ISLAMABAD: Even though Pakistan spent Rs 404 billion or 0.4 per cent of its gross domestic product (GDP) on regular and exceptional Benazir Income Support Programme (BISP) schemes in last financial year 2022-23, the education and healthcare spending remained below budgeted targets because of “weak budget planning and execution,” reveals the latest report issued by the International Monetary Fund (IMF).

According to the IMF country report, Pakistan’s spending on BISP in the last financial year exceeded the FY 2021-22 executed level by more than 70 per cent. The report says the enlarged BISP envelope mainly allowed for: (i) a full execution of all regular BISP schemes; (ii) a faster-than-envisaged enrolment of one million newly identified families into the UCT (unconditional cash transfer) Kafalat programme (now covering nine million families) on the basis of the live National Socio-Economic Registry (NSER); (iii) an inflation adjustment of the UCT Kafalat stipend (25 per cent) to Rs 8,750 per family and quarter, effective from January 1, 2023; and (iv) an exceptional one-off emergency cash transfer of Rs 25,000 to more than 2.7 million flood-affected regular BISP families in FY 2022-23.

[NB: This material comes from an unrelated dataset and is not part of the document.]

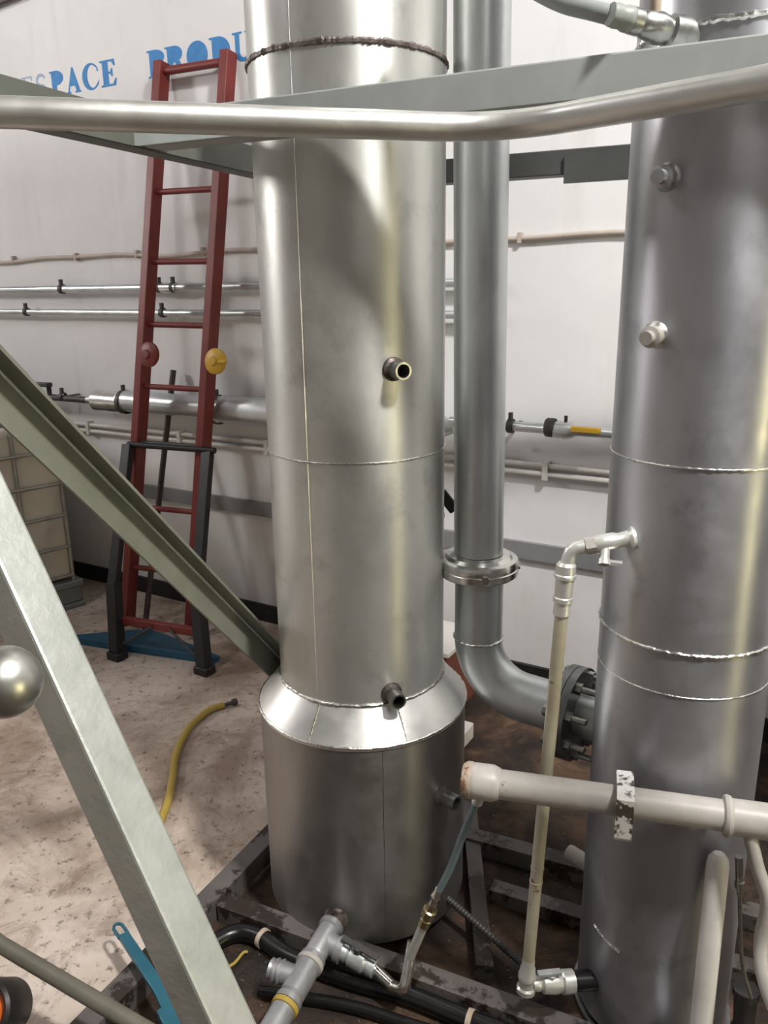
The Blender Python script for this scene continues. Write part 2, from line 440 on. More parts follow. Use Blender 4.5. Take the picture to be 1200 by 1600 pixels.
# window: frame, mullions and bright daylight panes
bm = B()
Zv = V((0, 0, 1))
for o_, zz, so, sz in (((WIN[0] + WIN[1]) / 2, WIN[2] + 0.03, WIN[1] - WIN[0], 0.06), ((WIN[0] + WIN[1]) / 2, WIN[3] - 0.03, WIN[1] - WIN[0], 0.06),
                       (WIN[0] + 0.03, (WIN[2] + WIN[3]) / 2, 0.06, WIN[3] - WIN[2] - 0.12), (WIN[1] - 0.03, (WIN[2] + WIN[3]) / 2, 0.06, WIN[3] - WIN[2] - 0.12),
                       (2.45, (WIN[2] + WIN[3]) / 2, 0.05, WIN[3] - WIN[2] - 0.12)):
    add_box(bm, room(S0 - 0.05, o_, zz), (0.06, so, sz), (wd, wn, Zv))
win = obj('window_1', bm, 'frame', None, 0, kind='structure')
for a0, a1 in ((WIN[0] + 0.06, 2.425), (2.475, WIN[1] - 0.06)):
    bm = B(); add_box(bm, room(S0 - 0.06, (a0 + a1) / 2, (WIN[2] + WIN[3]) / 2), (0.01, a1 - a0, WIN[3] - WIN[2] - 0.13), (wd, wn, Zv))
    obj('pane', bm, 'pane', win, 0)
bm = B()
for o_, so, zz, sz in ((DOOR[0] + 0.03, 0.06, 0.675, 1.35), (DOOR[1] - 0.03, 0.06, 0.675, 1.35), (1.85, 0.48, 1.32, 0.06)):
    add_box(bm, room(S1 + 0.05, o_, zz), (0.08, so, sz), (wd, wn, Zv))
door = obj('door_1', bm, 'frame', None, 0, kind='structure')
for k in range(3):
    bm = B(); add_box(bm, room(S1 + 0.05 + 0.012 * (k % 2), DOOR[0] + 0.06 + 0.16 * (k + 0.5), 0.645), (0.006, 0.165, 1.28), (wd, wn, Zv))
    obj('curtain_strip', bm, 'door_light', door, 0)
# skirting and grey strip on the back wall
bm = B(); add_box(bm, room((S0 + S1) / 2, 0.008, 0.042), (S1 - S0 - 0.05, 0.016, 0.084), (wd, wn, Zv))
obj('baseboard_back', bm, 'base_black', None, 0, kind='structure')
bm = B(); add_box(bm, room((S0 + S1) / 2, 0.01, 0.56), (S1 - S0 - 0.05, 0.02, 0.066), (wd, wn, Zv))
obj('trim_1', bm, 'rail_grey', None, 0, kind='structure')

# ------------------------------------------------------------------ stencilled words on the wall
def arc(cx, cy, rx, ry, a0, a1, n=14):
    return [(cx + rx * math.cos(math.radians(a0 + (a1 - a0) * k / n)), cy + ry * math.sin(math.radians(a0 + (a1 - a0) * k / n))) for k in range(n + 1)]
def stroke(pts, w):
    L, R = [], []
    for i, p in enumerate(pts):
        a, b = V((*pts[max(i - 1, 0)], 0)), V((*pts[min(i + 1, len(pts) - 1)], 0))
        t = (b - a).normalized(); n = V((-t.y, t.x, 0))
        wi = w * (0.55 + 0.45 * math.sin(PI * i / (len(pts) - 1)))
        L.append((p[0] + n.x * wi / 2, p[1] + n.y * wi / 2)); R.append((p[0] - n.x * wi / 2, p[1] - n.y * wi / 2))
    return L + R[::-1]
G = {}
G['E'] = [(0, 0), (.92, 0), (1, .27), (.92, .27), (.76, .08), (.5, .08), (.5, .47), (.62, .47), (.7, .36), (.77, .36), (.77, .66), (.7, .66), (.62, .55), (.5, .55), (.5, .92), (.74, .92), (.88, .75), (.96, .75), (.92, 1), (0, 1), (0, .94), (.15, .91), (.15, .09), (0, .06)]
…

However, education and healthcare spending remained below budgeted targets because of weak budget planning and execution (in parts undermined by temporary school closures in the aftermath of the 2022 floods), the document states.

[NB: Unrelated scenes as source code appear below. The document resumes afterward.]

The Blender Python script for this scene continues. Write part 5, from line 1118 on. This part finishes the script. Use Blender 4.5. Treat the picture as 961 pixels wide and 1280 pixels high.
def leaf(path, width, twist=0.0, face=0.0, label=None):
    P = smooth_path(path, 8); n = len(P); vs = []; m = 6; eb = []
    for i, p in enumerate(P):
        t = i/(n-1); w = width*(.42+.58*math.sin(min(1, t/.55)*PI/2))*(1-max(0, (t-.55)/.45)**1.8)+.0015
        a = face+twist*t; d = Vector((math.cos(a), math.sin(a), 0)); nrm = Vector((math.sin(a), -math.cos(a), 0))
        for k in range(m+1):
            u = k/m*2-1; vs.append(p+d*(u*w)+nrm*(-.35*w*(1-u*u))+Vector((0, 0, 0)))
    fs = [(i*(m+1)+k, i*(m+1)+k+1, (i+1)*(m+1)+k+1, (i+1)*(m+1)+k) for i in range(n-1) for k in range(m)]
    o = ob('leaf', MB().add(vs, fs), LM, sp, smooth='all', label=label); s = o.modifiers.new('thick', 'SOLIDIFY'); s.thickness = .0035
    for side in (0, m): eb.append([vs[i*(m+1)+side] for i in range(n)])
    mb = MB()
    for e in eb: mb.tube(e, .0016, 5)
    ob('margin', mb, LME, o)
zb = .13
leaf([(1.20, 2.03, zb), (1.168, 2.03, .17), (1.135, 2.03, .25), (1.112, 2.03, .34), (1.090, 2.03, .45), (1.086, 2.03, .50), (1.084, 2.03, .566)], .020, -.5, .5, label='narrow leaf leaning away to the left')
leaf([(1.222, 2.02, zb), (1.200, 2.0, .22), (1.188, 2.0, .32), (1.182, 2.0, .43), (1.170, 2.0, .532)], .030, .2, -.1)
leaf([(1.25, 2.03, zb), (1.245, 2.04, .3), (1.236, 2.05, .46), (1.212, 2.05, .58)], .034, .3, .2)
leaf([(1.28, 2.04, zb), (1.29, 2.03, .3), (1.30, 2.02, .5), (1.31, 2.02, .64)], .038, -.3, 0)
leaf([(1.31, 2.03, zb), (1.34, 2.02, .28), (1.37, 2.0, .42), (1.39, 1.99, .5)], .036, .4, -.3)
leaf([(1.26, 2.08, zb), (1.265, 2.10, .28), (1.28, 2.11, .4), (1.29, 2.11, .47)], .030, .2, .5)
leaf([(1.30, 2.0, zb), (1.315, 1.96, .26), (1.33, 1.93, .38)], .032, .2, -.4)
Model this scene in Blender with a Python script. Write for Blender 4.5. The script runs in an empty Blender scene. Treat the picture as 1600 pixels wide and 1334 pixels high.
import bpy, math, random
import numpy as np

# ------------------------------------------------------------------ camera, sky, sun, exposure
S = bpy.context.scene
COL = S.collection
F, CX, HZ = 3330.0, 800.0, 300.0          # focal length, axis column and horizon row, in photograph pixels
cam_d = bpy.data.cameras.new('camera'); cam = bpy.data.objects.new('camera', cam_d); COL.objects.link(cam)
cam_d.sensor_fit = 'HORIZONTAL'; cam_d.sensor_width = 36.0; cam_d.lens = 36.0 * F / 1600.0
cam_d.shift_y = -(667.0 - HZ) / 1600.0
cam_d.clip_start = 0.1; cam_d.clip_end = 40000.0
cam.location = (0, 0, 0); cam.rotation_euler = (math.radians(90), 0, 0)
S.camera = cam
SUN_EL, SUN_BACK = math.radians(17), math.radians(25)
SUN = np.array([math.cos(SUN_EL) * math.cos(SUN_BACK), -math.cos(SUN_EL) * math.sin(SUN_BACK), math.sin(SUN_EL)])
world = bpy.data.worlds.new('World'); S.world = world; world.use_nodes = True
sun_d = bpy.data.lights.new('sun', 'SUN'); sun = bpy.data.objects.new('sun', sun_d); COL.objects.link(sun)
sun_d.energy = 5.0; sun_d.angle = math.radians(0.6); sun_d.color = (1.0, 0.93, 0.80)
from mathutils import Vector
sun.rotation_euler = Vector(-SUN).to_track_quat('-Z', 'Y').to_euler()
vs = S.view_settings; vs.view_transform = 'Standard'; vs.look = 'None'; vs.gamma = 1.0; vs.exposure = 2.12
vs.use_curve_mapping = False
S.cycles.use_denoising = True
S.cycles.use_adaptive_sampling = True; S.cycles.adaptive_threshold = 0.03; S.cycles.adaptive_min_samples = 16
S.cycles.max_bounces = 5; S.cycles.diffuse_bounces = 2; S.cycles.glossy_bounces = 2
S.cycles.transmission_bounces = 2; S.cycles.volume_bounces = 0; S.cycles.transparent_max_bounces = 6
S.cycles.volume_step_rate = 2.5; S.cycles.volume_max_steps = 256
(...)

The document notes, in view of the high inflation and resulting threats to food security, the Pakistani authorities increased BISP budget allocation to Rs 472 billion (0.4 per cent of GDP) in the current FY 2023-24, which about 1/3 above the executed regular BISP spending in FY 2022-23 (excluding one-off transfers for floods).

This increase will not only allow Pakistan to accommodate all current

BISP programs, but also to absorb: (i) an additional 300,000 families in the UCT Kafalat programme from July 2023; and (ii) the regular inflation adjustment of the UCT Kafalat stipend from January 2024.

However, given Pakistan's “still inadequate level of social spending, weak socio-economic outcomes, and the ongoing cost-of-living crisis,” the IMF has called on Pakistani authorities to “continue to protect the most vulnerable through lifeline and protected power and gas tariff slabs and work toward their medium-term priorities with support from development partners.”

The IMF report says a higher BISP envelope still strictly targeted at the most vulnerable and monitored through a quantitative performance criteria under the standby arrangement -supported programme should help: (i) achieve a more meaningful UCT Kafalat generosity level; (ii) accelerate enrolment into the conditional cash transfer (CCT) schemes for child education and health, which will also enhance school enrolment rates of girls; (iii) align CCT stipends with actual schooling and food costs, and (iv) ensure an adequate budgetary contingency to address exogenous shocks.

Over the longer term, a targeted BISP scheme should also replace the protection of the most vulnerable currently built into the power and gas price structure through highly subsidized lifeline and protected slabs for small consumers.